If parents could work in the United States legally and travel back and forth to Central America the current situation likely would never have happened. That is because if parents could travel freely they would have gone home to help their children or been able to petition for them legally if the legal visa category permitted dependents or the number of employment-based green cards for lower-skilled workers was set at a more realistic level than the current 5,000 per year.

Homeland Security Secretary Jeh Johnson has blamed the cartels for spreading misinformation to drum up business. However, the only reason the cartels are in a position to profit from human smuggling is legal avenues are shut off to those who want to work legally in the United States at lower-skilled jobs, and also closed to their family members. Nobody makes money smuggling scientists with Ph.D.s into America because at least there are plausible, if imperfect, categories for highly educated workers.

Three policy actions would help address the current situation at the Southwest border and place the United States in a better position to prevent illegal immigration in the future. First, the administration must obey the law. Following the law will likely result in unaccompanied minors with meritorious cases being allowed to stay legally. That includes those who qualify for special juvenile immigrant status, which includes children abused, abandoned or neglected.

Minors may also qualify for asylum, for example, if they are being targeted by gangs or drug cartels, or other forces that their country’s government cannot or will not control, or for other reasons that qualify for refugee protection. (Victims of human trafficking are eligible for a separate form of protection.) Those without valid grounds to stay would be returned to their home countries.

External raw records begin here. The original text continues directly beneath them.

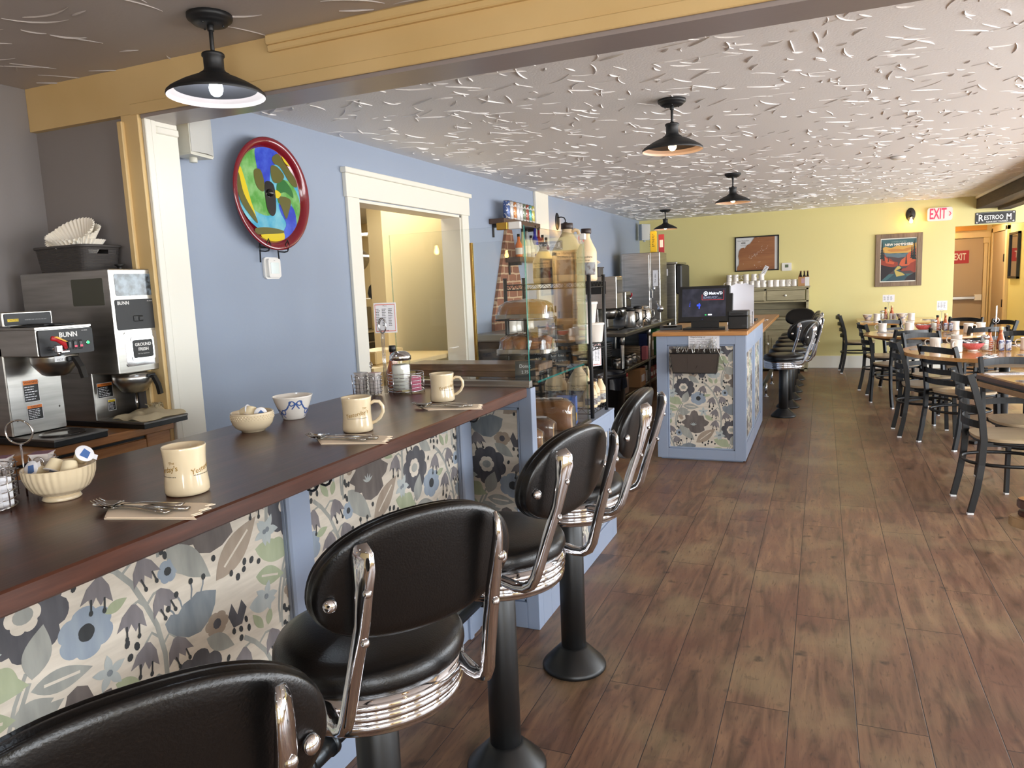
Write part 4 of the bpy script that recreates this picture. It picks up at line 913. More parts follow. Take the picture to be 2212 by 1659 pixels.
# basket of filters on the grinder
weave = mat('charcoal woven plastic', '#4a4644', .6, bump=(1, .0, (1, 1, 1)))
t = thing('storage_basket', 'charcoal woven basket of coffee filters on the tall grinder', 'basket', (-2.955, 2.235, 1.5865)); t.scale = (.9, .9, .95)
b = MB(weave); z0, z1 = 0, .105
for k in range(17):
    z = z0+z1*k/17; s_ = 1+.10*k/17; pl = rrect(-.155*s_, .155*s_, -.095*s_, .095*s_, .03); dz = z1/17
    for (g0, g1) in ((0, 1),): 
        n_ = len(pl)
        for i in range(n_):
            a, c_ = pl[i], pl[(i+1) % n_]; mx_, my_ = (a[0]+c_[0])/2, (a[1]+c_[1])/2
            if k in (12, 13, 14) and mx_ > .14 and abs(a[1]-c_[1]) > .05: 
                for (q0, q1) in ((a, (a[0], a[1]+(c_[1]-a[1])*.3)), ((a[0], a[1]+(c_[1]-a[1])*.7), c_)):
                    b.add([(q0[0]*1.0, q0[1], z), (q1[0], q1[1], z), (q1[0]*1.004+.0, q1[1], z+dz*.85), (q0[0]*1.004, q0[1], z+dz*.85)], [(0, 1, 2, 3)], weave)
                continue
            b.add([(a[0], a[1], z), (c_[0], c_[1], z), (c_[0]*1.012, c_[1]*1.02, z+dz*.5), (a[0]*1.012, a[1]*1.02, z+dz*.5), (c_[0], c_[1], z+dz), (a[0], a[1], z+dz)], [(0, 1, 2, 3), (3, 2, 4, 5)], weave)
b.prism(rrect(-.155, .155, -.095, .095, .03), 0, .003, weave)
pl = rrect(-.176, .176, -.108, .108, .035); b.tube([(x, y, .108) for x, y in pl], .006, weave, 6, closed=True); b.build('basket', t)
filt = mat('white coffee filter paper', '#fdf6e8', .9)
t = thing('filter_stack', 'stack of fluted white coffee filters in the charcoal basket', 'coffee filters', (-2.955, 2.235, 1.605)); t.scale = (1.3, .88, 1.25)
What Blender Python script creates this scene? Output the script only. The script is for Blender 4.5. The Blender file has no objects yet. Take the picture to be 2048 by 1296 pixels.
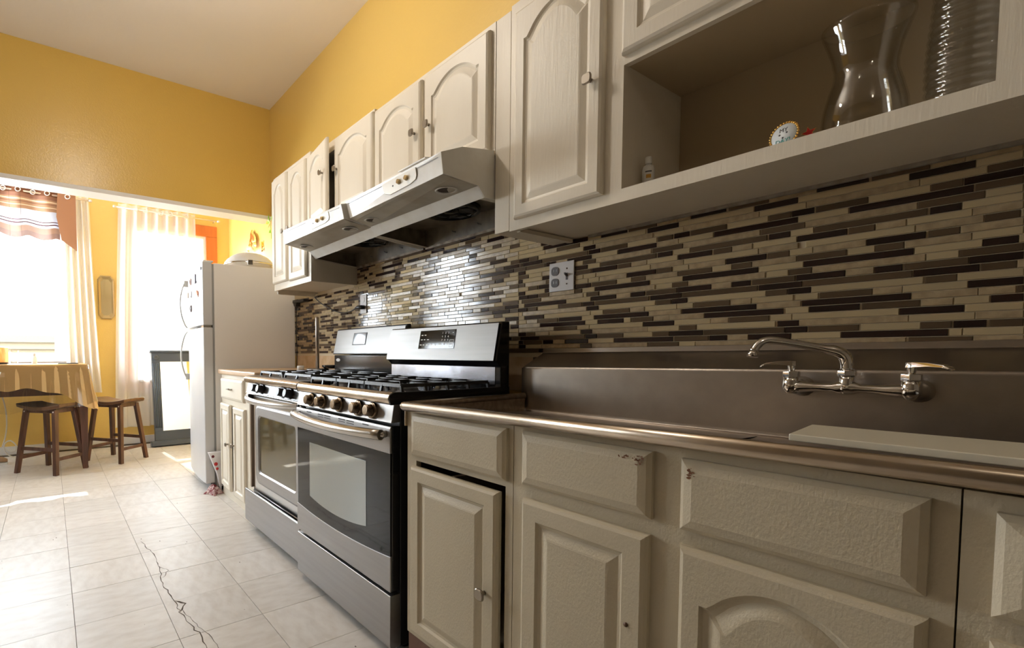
import bpy, bmesh, math, random
from mathutils import Vector, Matrix
random.seed(7)
S = bpy.context.scene
COL = S.collection
PI = math.pi

# ------------------------------------------------------------------ camera, sky, sun, lights, exposure
def cam():
    yaw, pitch, roll = 0.5945, -0.0464, -0.0005
    f = Vector((math.cos(pitch)*math.cos(yaw), -math.cos(pitch)*math.sin(yaw), math.sin(pitch)))
    r = Vector((-math.sin(yaw), -math.cos(yaw), 0)); u = r.cross(f)
    c, s = math.cos(roll), math.sin(roll)
    rr = c*r + s*u; uu = -s*r + c*u
    cd = bpy.data.cameras.new('camera'); o = bpy.data.objects.new('camera', cd); COL.objects.link(o)
    o.matrix_world = Matrix(((rr.x, uu.x, -f.x, 0.0), (rr.y, uu.y, -f.y, 1.62), (rr.z, uu.z, -f.z, 1.0135), (0, 0, 0, 1)))
    cd.sensor_fit = 'HORIZONTAL'; cd.sensor_width = 36; cd.lens = 988.72/2048*36
    cd.shift_x = (1024-769.16)/2048; cd.shift_y = (753.59-648)/2048
    cd.clip_start = 0.02; cd.clip_end = 200
    S.camera = o
cam()
S.view_settings.view_transform = 'Standard'; S.view_settings.look = 'None'
S.view_settings.exposure = 0.0; S.view_settings.gamma = 1.0
S.view_settings.use_curve_mapping = False
w = bpy.data.worlds.new('world'); S.world = w; w.use_nodes = True
bgn = w.node_tree.nodes['Background']
bgn.inputs[0].default_value = (0.86, 0.93, 1.0, 1); bgn.inputs[1].default_value = 41.0
def light(name, kind, loc, energy, color=(1, 1, 1), **kw):
    l = bpy.data.lights.new(name, kind); l.energy = energy; l.color = color
    for k, v in kw.items(): setattr(l, k, v)
    o = bpy.data.objects.new(name, l); o.location = loc; COL.objects.link(o); return o
sun = light('sun', 'SUN', (9, 2, 6), 20.0, (1.0, 0.95, 0.86), angle=0.008)
sun.rotation_euler = Vector((-1.0, -0.07, -1.10)).to_track_quat('-Z', 'Y').to_euler()
light('ceiling_lamp_light', 'POINT', (2.15, 1.35, 2.80), 34, (1.0, 0.91, 0.80), shadow_soft_size=0.07)
light('ceiling_lamp_light', 'POINT', (-1.0, 2.05, 2.95), 4, (1.0, 0.88, 0.70), shadow_soft_size=0.07)
def portal(loc, d, sx, sy):
    l = bpy.data.lights.new('window_portal', 'AREA'); l.shape = 'RECTANGLE'; l.size = sx; l.size_y = sy
    l.cycles.is_portal = True
    o = bpy.data.objects.new('window_portal', l); o.location = loc; o.rotation_euler = Vector(d).to_track_quat('-Z', 'Y').to_euler(); COL.objects.link(o)
portal((6.36, 2.02, 1.75), (-1, 0, 0), 1.3, 1.8)
portal((6.36, 0.43, 1.6), (-1, 0, 0), 1.1, 2.0)
portal((5.47, 3.28, 1.75), (0, -1, 0), 1.0, 1.6)

# ------------------------------------------------------------------ materials
MATS = {}
def mat(name, col, rough=0.5, metal=0.0, noise=None, bump=None, coat=0.0, spec=None, rnd=0.0, alpha=None, emit=None):
    """noise=(scale xyz or float, amount, second colour); bump=(scale, strength)"""
    m = bpy.data.materials.new(name); m.use_nodes = True; nt = m.node_tree; N = nt.nodes; L = nt.links
    b = N['Principled BSDF']
    b.inputs['Base Color'].default_value = (*col, 1); b.inputs['Roughness'].default_value = rough; b.inputs['Metallic'].default_value = metal
    if coat: b.inputs['Coat Weight'].default_value = coat; b.inputs['Coat Roughness'].default_value = 0.08
    if spec is not None: b.inputs['Specular IOR Level'].default_value = spec
    tc = N.new('ShaderNodeTexCoord')
    def tex(scale, detail=4):
        mp = N.new('ShaderNodeMapping'); L.new(tc.outputs['Object'], mp.inputs[0])
        s = scale if isinstance(scale, tuple) else (scale,)*3
        mp.inputs['Scale'].default_value = s
        t = N.new('ShaderNodeTexNoise'); t.inputs['Scale'].default_value = 1; t.inputs['Detail'].default_value = detail
        L.new(mp.outputs[0], t.inputs['Vector']); return t
    src = None
    if noise:
        t = tex(noise[0]); cr = N.new('ShaderNodeMapRange'); cr.inputs[1].default_value = 0.38; cr.inputs[2].default_value = 0.66
        cr.inputs[4].default_value = noise[1]; L.new(t.outputs[0], cr.inputs[0])
        mx = N.new('ShaderNodeMix'); mx.data_type = 'RGBA'; L.new(cr.outputs[0], mx.inputs[0])
        mx.inputs[6].default_value = (*col, 1); mx.inputs[7].default_value = (*noise[2], 1)
        src = mx.outputs[2]
    if rnd:
        oi = N.new('ShaderNodeObjectInfo'); mr = N.new('ShaderNodeMapRange'); mr.inputs[3].default_value = 1-rnd; mr.inputs[4].default_value = 1+rnd
        L.new(oi.outputs['Random'], mr.inputs[0])
        hs = N.new('ShaderNodeHueSaturation'); L.new(mr.outputs[0], hs.inputs['Value'])
        if src: L.new(src, hs.inputs['Color'])
        else: hs.inputs['Color'].default_value = (*col, 1)
        src = hs.outputs[0]
    if src: L.new(src, b.inputs['Base Color'])
    if bump:
        t = tex(bump[0], 3); bp = N.new('ShaderNodeBump'); bp.inputs['Strength'].default_value = bump[1]; bp.inputs['Distance'].default_value = 0.004
        L.new(t.outputs[0], bp.inputs['Height']); L.new(bp.outputs[0], b.inputs['Normal'])
    if emit: b.inputs['Emission Color'].default_value = (*emit[:3], 1); b.inputs['Emission Strength'].default_value = emit[3]
    MATS[name] = m; return m
def glass(name, col=(1, 1, 1), ior=1.45, rough=0.0, thin=False, gfac=0.08):
    m = bpy.data.materials.new(name); m.use_nodes = True; nt = m.node_tree; N = nt.nodes; L = nt.links
    out = N['Material Output']; N.remove(N['Principled BSDF'])
    tr = N.new('ShaderNodeBsdfTransparent'); tr.inputs[0].default_value = (*col, 1)
    gl = N.new('ShaderNodeBsdfGlossy'); gl.inputs['Roughness'].default_value = max(rough, 0.02)
    fr = N.new('ShaderNodeLayerWeight'); fr.inputs[0].default_value = 0.22 if not thin else 0.25
    mp = N.new('ShaderNodeMapRange'); mp.inputs[3].default_value = gfac; mp.inputs[4].default_value = 0.55 if not thin else 0.6
    L.new(fr.outputs['Facing'], mp.inputs[0])
    mx = N.new('ShaderNodeMixShader'); L.new(mp.outputs[0], mx.inputs[0]); L.new(tr.outputs[0], mx.inputs[1]); L.new(gl.outputs[0], mx.inputs[2])
    L.new(mx.outputs[0], out.inputs[0]); MATS[name] = m; return m
def sheer(name, col, trans, bands=None, tl=0.55):
    """cloth: transparent share trans, rest split between translucent and diffuse"""
    m = bpy.data.materials.new(name); m.use_nodes = True; nt = m.node_tree; N = nt.nodes; L = nt.links
    out = N['Material Output']; N.remove(N['Principled BSDF'])
    tr = N.new('ShaderNodeBsdfTransparent'); t2 = N.new('ShaderNodeBsdfTranslucent'); df = N.new('ShaderNodeBsdfDiffuse')
    t2.inputs[0].default_value = (*col, 1); df.inputs[0].default_value = (*col, 1)
    m1 = N.new('ShaderNodeMixShader'); m1.inputs[0].default_value = tl; L.new(df.outputs[0], m1.inputs[1]); L.new(t2.outputs[0], m1.inputs[2])
    m2 = N.new('ShaderNodeMixShader'); m2.inputs[0].default_value = 1-trans; L.new(tr.outputs[0], m2.inputs[1]); L.new(m1.outputs[0], m2.inputs[2])
    L.new(m2.outputs[0], out.inputs[0])
    if bands:
        at = N.new('ShaderNodeAttribute'); at.attribute_name = 'UVMap'
        sp = N.new('ShaderNodeSeparateXYZ'); L.new(at.outputs['Vector'], sp.inputs[0])
        cr = N.new('ShaderNodeValToRGB'); cr.color_ramp.interpolation = 'CONSTANT'
        while len(cr.color_ramp.elements) > 1: cr.color_ramp.elements.remove(cr.color_ramp.elements[0])
        for i, (p, c, a) in enumerate(bands):
            e = cr.color_ramp.elements[0] if i == 0 else cr.color_ramp.elements.new(p)
            e.position = p; e.color = (*c, a)
        L.new(sp.outputs['Y'], cr.inputs[0]); L.new(cr.outputs[0], t2.inputs[0]); L.new(cr.outputs[0], df.inputs[0]); L.new(cr.outputs['Alpha'], m2.inputs[0])
    MATS[name] = m; return m

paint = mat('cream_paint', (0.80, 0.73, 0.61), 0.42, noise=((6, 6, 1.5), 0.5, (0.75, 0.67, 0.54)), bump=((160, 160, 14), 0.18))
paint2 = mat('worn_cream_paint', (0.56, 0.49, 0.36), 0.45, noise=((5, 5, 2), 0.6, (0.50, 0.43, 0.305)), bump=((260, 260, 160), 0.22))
chip = mat('bare_wood_chip', (0.20, 0.085, 0.04), 0.8)
inner = mat('cabinet_inside', (0.46, 0.36, 0.23), 0.7)
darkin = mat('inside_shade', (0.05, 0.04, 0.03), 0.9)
yellow = mat('yellow_wall', (0.80, 0.55, 0.15), 0.38, noise=(1.5, 0.4, (0.77, 0.52, 0.13)), bump=(60, 0.25))
yellow_e = mat('yellow_wall_eggshell', (0.72, 0.475, 0.11), 0.27, noise=(1.5, 0.4, (0.69, 0.445, 0.10)), bump=(110, 0.22))
white_w = mat('white_ceiling', (0.88, 0.83, 0.78), 0.6, bump=(40, 0.15))
whitet = mat('white_trim', (0.82, 0.80, 0.78), 0.45)
grout = mat('grout', (0.62, 0.51, 0.34), 0.8)
t_dark = mat('espresso_glass_tile', (0.022, 0.009, 0.007), 0.10, rnd=0.25)
t_olive = mat('umber_glass_tile', (0.105, 0.066, 0.036), 0.12, rnd=0.15)
t_beige = mat('beige_glass_tile', (0.50, 0.385, 0.22), 0.12, rnd=0.06)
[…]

Adequate funding for immigration proceedings would allow for expeditious decisions on cases.

Second, Congress needs to pass legislation to authorize legal visas for work in the United States at jobs that are year-round and do not require a high school degree, particularly in sectors where many unauthorized immigrants now work. The ability to travel back and forth freely to Central America could prevent the future illegal entry of unaccompanied minors or families, while some form of legalization as part of a political compromise on work visas or enforcement could also allow family members to be reunited through legal means.